Work instructions:
Go through the entries below and pick out every line with "Blender".

Available data:
>> BEGIN

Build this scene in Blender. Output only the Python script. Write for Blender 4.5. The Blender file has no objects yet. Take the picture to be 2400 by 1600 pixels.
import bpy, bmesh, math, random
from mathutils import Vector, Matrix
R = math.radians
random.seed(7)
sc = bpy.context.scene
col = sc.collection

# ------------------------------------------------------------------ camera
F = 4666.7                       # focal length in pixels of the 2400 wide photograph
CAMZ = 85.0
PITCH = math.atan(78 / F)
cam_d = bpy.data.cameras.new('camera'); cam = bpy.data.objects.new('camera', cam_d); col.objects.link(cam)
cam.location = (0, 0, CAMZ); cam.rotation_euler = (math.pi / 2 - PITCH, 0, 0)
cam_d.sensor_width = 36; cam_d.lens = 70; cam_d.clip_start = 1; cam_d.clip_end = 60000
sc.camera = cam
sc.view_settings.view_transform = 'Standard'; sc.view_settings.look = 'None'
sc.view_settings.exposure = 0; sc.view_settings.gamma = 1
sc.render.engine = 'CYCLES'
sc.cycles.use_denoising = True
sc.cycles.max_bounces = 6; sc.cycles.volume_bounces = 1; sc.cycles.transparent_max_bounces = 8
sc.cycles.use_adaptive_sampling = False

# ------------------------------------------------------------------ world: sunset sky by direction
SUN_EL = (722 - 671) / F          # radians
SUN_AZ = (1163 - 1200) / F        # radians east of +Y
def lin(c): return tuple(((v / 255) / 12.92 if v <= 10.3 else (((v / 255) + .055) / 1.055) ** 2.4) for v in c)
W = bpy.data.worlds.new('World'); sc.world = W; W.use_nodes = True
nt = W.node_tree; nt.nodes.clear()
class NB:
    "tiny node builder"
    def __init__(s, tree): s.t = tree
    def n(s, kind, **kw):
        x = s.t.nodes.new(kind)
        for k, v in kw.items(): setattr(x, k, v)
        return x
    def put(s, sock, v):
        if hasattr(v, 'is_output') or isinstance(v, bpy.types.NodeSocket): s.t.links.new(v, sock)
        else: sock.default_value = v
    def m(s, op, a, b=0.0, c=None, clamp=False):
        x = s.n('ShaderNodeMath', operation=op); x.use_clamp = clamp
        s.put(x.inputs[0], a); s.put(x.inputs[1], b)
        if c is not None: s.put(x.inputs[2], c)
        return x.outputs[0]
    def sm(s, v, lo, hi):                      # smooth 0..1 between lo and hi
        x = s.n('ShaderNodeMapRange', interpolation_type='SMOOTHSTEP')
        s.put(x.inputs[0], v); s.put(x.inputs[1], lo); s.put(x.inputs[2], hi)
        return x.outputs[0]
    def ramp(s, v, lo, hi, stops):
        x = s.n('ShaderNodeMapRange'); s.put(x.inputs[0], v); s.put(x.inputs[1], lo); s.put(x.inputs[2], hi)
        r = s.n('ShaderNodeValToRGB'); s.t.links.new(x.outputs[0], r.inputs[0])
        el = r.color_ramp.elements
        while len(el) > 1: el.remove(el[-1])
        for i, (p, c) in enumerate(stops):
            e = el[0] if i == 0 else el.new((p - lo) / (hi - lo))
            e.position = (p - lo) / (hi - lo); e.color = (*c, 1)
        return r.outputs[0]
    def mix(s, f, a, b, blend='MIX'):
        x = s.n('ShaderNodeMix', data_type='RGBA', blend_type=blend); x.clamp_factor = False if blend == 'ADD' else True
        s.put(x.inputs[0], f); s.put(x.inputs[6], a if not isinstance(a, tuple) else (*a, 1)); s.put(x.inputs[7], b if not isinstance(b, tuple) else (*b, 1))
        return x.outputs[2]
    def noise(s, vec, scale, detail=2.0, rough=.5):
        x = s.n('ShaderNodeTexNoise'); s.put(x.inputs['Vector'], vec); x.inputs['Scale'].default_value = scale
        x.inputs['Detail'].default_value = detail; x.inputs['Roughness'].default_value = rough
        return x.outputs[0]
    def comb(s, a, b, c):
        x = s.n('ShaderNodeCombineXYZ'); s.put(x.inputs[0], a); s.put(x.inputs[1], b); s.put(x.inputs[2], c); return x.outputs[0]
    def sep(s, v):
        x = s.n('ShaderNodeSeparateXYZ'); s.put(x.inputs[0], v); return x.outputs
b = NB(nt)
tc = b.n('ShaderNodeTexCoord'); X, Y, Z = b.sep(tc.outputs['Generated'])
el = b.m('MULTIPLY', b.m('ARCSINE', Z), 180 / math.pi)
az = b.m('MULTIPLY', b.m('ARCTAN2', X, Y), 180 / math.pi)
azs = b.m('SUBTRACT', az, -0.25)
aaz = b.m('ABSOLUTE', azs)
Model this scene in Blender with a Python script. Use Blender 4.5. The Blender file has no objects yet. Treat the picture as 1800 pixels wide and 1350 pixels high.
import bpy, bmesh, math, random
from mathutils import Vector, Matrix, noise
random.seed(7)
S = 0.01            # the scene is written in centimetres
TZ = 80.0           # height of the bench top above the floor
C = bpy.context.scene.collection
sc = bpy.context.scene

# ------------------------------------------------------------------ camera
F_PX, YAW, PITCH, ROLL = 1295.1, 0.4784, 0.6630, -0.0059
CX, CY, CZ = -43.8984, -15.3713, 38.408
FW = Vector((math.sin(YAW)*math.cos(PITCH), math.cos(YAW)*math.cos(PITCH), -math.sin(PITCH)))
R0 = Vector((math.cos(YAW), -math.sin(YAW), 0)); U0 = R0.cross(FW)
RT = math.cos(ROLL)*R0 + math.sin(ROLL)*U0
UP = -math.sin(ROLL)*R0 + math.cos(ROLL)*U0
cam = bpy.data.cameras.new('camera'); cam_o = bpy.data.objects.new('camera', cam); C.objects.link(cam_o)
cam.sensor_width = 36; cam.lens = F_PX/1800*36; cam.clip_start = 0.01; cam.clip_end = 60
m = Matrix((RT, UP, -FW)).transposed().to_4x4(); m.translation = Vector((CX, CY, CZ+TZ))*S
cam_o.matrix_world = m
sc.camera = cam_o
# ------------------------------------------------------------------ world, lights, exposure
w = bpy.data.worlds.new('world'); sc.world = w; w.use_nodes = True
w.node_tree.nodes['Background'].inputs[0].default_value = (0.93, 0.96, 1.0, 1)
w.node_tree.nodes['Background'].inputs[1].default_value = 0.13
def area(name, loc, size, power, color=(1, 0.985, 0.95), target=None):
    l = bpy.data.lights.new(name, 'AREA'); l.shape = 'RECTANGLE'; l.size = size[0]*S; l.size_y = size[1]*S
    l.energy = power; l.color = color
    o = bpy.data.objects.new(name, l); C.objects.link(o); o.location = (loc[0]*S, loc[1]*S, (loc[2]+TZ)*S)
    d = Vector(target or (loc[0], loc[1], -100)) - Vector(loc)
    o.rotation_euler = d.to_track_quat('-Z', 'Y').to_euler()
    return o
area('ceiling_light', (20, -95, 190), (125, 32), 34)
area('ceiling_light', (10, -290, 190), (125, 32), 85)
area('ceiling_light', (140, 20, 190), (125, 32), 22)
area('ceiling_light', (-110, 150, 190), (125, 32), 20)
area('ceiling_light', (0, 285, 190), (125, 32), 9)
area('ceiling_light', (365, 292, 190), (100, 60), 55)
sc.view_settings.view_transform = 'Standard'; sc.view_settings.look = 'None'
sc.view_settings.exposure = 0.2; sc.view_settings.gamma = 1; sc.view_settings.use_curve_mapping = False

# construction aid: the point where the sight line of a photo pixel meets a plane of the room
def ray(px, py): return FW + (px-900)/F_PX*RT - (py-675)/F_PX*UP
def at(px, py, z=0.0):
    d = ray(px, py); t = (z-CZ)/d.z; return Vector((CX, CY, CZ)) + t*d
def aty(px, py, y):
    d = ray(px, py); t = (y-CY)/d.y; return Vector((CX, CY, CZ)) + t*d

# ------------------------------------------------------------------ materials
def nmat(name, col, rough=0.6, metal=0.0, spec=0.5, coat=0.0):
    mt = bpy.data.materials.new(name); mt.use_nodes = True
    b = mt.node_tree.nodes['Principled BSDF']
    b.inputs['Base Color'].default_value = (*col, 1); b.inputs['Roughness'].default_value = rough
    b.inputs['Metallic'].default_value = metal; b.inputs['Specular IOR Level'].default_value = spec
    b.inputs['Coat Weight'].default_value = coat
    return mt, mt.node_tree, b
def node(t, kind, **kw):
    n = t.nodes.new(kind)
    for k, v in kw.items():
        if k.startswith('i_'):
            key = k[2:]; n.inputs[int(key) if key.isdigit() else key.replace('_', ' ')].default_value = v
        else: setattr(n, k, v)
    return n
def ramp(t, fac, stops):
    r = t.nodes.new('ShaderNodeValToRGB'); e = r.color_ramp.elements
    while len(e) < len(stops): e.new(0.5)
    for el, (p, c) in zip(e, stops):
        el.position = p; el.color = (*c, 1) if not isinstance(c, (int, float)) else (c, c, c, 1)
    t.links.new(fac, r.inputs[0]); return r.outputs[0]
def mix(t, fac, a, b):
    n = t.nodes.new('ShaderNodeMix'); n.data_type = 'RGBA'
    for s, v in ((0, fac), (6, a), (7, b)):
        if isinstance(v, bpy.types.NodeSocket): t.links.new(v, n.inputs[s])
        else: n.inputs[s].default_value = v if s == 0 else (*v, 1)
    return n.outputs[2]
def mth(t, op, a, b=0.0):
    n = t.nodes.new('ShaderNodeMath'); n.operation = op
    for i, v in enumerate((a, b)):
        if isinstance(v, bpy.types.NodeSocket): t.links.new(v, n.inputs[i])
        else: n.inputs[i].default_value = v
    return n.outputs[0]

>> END

Exercise output:
Build this scene in Blender. Output only the Python script. Write for Blender 4.5. The Blender file has no objects yet. Take the picture to be 2400 by 1600 pixels.
Model this scene in Blender with a Python script. Use Blender 4.5. The Blender file has no objects yet. Treat the picture as 1800 pixels wide and 1350 pixels high.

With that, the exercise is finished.